From: Christian Grothoff
Subject: Re: [GNU/consensus] ZCash vs Taler
Date: Mon, 5 Sep 2016 17:23:16 +0200
User-agent: Mozilla/5.0 (X11; Linux x86_64; rv:38.0) Gecko/20100101 Icedove/38.6.0

Actually, our ideal goes slightly beyond that: you don't submit
anything. You just pay your taxes following the rules, and IF the
government decides to do an audit, the you have to submit the
(cryptographically signed) contracts as evidence that you did pay the
right amount of taxes based on the rules.

So for those years where you are not audited, the government doesn't
even need to get records.  And we can all understand that probabilistic
audits with reasonably high penalties in relation to the audit frequency
(for example, say the fine is 5x of what you owed if you did it wrong,
then audit at greater than 1/5 probability) is perfectly sufficient as
it eliminates the economic incentive to cheat by making the expected
return on fraud negative.  This way, your private business (like private
sales) could really remains completely private 4/5 of the time (except
you don't know in which cases it might be revealed).

And of course, as Lynx said, the specific rules of if/when transactions
are subject to tax is up to the government to determine.
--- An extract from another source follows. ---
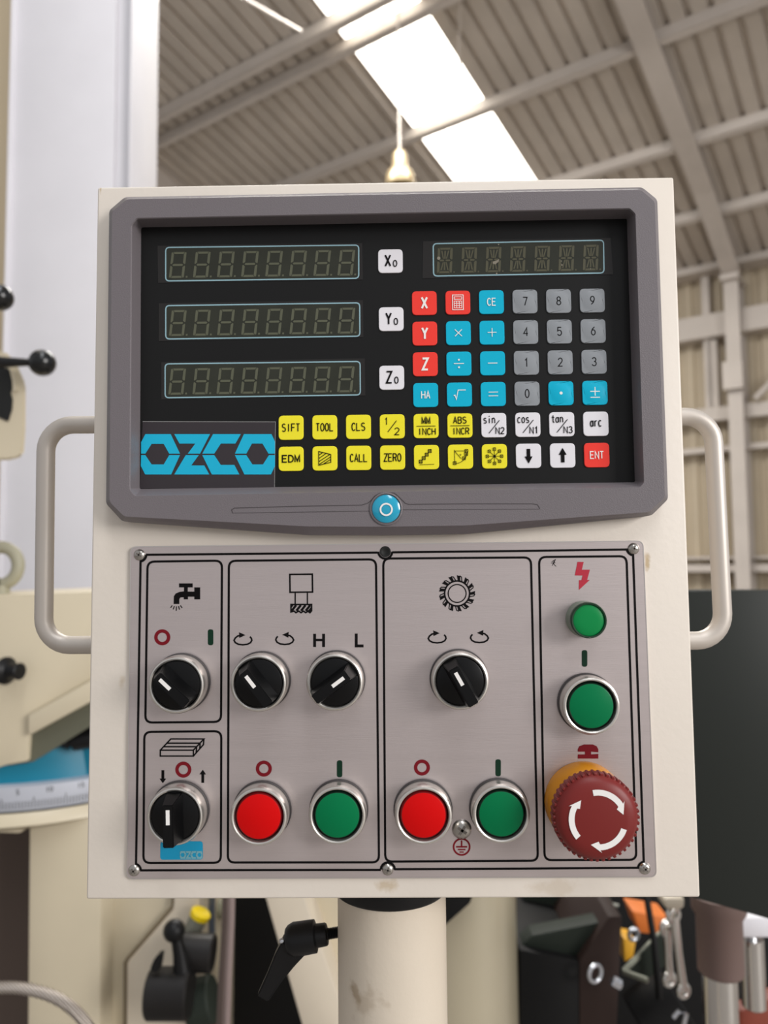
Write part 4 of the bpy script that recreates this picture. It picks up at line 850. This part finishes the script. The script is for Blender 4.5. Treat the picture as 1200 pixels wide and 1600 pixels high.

On 09/05/2016 05:04 PM, carlo von lynX wrote:
> Also, just because you have income in form of taler and
> need to declare it to your tax office when it exceeds
> certain thresholds doesn't mean you can't declare a
> reasonable amount to be achieved by exchange of private goods,
> excempt from taxes. That should work in most countries even today.
> You print out a paper declaring you got 400€ in taler for
> selling your old laptop and sign it, submit it, done.